Organize for success: First, give leadership authority, responsibility and accountability for achieving the 355-ship Navy to the secretary of the Navy. Secondly, since current combination of technology, production and sustainment has proven a failure in the Office of the Secretary of Defense and the Navy. The implementing organization should revert to the Cold War model with:

  • One assistant secretary devoted to identifying and implementing technology necessary for success of offense and disruption of the adversary.
  • The second assistant secretary devoted to efficient acquisition and excellent sustainment. The Cold War success proves this organization works.

There are also improvement opportunities. Here they are by ship class:

Carriers: The aircraft carrier Gerald R. Ford was planned to enter the fleet when the Enterprise retired. That did not happen. The ship is about 10 years late and $2.5 billion over budget. A two-ship procurement occurred, although the lead ship was not a fully matured design. Cost of the second Ford-class ship has increased by a reported $300 million. New approaches for future carriers should be evaluated, including:

  • Stripping unnecessary specifications from the Ford-class ships.
  • Evaluating a Ford-based design using modern conventional power.
  • Evaluating a smaller conventionally powered carrier.
  • Refuel Nimitz-class carriers the second time.

Large surface combatants: Drop plans for a new ship. Keep building the DDGs.

USS Gerald R. Ford (CVN 78) conducts high-speed turns in the Atlantic Ocean. Ford is at sea conducting sea trials following the in port portion of its 15 month post-shakedown availability. (MC3 Connor Loessin/U.S. Navy)

Small surface combatants: Congress saved the Navy from more littoral combat ships and provided a very sensible path for a replacement. The winner of that competition has been selected. Action is needed now to involve multiple sources.

Columbia-class submarines: This program sounds good now.

Virginia-class submarines and follow-up classes: Submarine force planning is totally inconsistent with any concept of cost realism. Submarines have the biggest force gap, but planners show little interest in reducing unit cost, now approaching $4 billion. Other categories of ships have large and small ships, but submarines only get larger and more expensive. It is time to rethink the submarine force philosophy of “bigger is better.”

Amphibious ships: Marines should use Army landing ships and logistics-over-the-Shore concepts that have been in multi-service development for decades. Equipment is ready to buy with no development.

Sealift ships: Any sealift ships should be converted from existing ships for the limited needs of defense use.

Logistic ships: The CHAMP — or Common Hull Auxiliary Multi-Mission Platform — program plans to develop common hull designs for support ships. The first concepts included a pre-positioning ship at over $700 million and a submarine tender at $1.5 billion. This is about three times the cost of converting existing container ships or tankers. This program should be canceled.

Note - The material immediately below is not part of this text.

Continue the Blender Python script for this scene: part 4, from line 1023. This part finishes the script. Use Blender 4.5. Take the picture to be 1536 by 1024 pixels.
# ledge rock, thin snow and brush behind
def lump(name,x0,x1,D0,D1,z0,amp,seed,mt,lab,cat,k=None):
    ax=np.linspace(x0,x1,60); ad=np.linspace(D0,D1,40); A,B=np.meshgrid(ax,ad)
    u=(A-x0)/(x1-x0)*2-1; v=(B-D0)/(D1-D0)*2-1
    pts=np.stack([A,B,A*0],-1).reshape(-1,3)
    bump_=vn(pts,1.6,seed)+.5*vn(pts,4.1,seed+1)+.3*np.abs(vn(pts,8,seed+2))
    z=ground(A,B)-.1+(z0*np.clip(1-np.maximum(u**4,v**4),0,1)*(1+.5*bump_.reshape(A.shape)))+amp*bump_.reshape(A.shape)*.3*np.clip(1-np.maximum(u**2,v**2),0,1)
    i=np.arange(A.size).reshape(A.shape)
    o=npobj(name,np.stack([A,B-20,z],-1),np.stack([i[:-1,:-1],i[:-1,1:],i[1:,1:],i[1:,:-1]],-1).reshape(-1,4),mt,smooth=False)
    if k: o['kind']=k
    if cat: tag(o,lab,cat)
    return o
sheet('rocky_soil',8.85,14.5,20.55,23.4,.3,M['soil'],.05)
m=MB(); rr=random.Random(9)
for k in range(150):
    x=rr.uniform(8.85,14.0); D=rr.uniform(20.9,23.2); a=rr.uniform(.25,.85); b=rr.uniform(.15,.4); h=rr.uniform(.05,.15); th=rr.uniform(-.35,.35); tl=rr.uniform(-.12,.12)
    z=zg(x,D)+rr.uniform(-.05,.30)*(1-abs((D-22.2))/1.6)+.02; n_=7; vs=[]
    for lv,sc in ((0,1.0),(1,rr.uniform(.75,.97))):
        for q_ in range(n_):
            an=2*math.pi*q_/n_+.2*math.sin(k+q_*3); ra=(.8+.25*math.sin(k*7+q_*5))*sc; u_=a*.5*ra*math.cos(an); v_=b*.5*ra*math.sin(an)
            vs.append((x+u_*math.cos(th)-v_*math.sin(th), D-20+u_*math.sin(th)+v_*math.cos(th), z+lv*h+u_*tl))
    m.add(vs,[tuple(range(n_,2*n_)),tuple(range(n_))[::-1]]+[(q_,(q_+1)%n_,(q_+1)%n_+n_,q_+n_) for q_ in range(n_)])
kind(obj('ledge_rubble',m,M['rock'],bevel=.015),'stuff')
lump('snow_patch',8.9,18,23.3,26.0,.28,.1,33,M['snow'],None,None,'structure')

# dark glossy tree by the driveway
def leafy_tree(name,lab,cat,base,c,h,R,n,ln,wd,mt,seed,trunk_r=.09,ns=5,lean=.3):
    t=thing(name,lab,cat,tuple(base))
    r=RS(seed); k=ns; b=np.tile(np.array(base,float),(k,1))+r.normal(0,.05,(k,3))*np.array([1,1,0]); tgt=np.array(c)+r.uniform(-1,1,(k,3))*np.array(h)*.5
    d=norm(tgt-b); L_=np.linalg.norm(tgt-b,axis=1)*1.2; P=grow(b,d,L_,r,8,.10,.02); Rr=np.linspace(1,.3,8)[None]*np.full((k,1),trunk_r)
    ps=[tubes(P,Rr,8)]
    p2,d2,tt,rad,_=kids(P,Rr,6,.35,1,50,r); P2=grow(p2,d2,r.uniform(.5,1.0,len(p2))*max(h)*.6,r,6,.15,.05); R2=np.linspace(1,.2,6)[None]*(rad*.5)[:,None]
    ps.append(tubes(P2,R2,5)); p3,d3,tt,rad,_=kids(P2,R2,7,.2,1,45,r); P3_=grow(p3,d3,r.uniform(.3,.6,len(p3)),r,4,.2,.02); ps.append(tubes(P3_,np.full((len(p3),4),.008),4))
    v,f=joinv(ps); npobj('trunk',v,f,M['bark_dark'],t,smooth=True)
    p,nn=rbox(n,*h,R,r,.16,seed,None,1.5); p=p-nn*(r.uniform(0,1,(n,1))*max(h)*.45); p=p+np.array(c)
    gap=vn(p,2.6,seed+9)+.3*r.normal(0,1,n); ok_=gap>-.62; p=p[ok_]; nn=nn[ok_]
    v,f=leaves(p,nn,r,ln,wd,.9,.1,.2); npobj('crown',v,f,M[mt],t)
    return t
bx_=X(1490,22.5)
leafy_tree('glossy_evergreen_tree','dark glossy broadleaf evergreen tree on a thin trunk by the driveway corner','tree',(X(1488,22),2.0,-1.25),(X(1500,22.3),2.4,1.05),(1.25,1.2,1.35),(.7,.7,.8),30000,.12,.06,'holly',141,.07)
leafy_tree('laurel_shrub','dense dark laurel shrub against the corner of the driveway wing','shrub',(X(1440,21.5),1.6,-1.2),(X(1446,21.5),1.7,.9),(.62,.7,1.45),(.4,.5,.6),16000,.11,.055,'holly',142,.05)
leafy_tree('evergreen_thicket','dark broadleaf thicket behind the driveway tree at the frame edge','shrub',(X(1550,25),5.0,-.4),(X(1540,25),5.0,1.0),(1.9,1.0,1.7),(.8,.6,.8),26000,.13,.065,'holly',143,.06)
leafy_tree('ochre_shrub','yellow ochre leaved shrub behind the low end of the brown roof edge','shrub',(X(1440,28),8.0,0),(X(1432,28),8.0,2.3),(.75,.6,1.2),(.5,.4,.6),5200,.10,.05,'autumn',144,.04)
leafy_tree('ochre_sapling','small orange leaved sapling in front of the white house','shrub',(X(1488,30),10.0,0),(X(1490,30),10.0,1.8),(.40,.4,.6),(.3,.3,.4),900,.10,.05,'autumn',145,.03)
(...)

Programs should copy 1980s experience with conversions of readily available ships.

Unmanned ships: It has taken decades to develop an unmanned mine countermeasures system. This is an important fact to understand when considering new unmanned missions. Rapid progress is not likely. A Senate Armed Services Committee report challenges the Navy’s approach and points to the success of the “build a little, test a little, learn a lot " philosophy of the Aegis program. This is strong indication of lack of confidence in the Navy’s management of research and development efforts.

Conclusion

Over a number of administrations, the executive branch has failed to reach naval goals, including the 355-ship policy. Recently, then-Secretary of the Navy Richard V. Spencer tried multiple times with proposals, but to no effect.

The Chinese have taken full advantage of this failure and press on with major shipbuilding programs designed to implement parity and dominate the seas surrounding China as well as the resources of the Pacific Ocean, while spreading maritime influence worldwide.

The United States can and must do better by taking full advantage of the lessons learned in defeating the Cold War-era Soviet Navy.

Everett Pyatt is a former assistant secretary of the U.S. Navy for shipbuilding and logistics.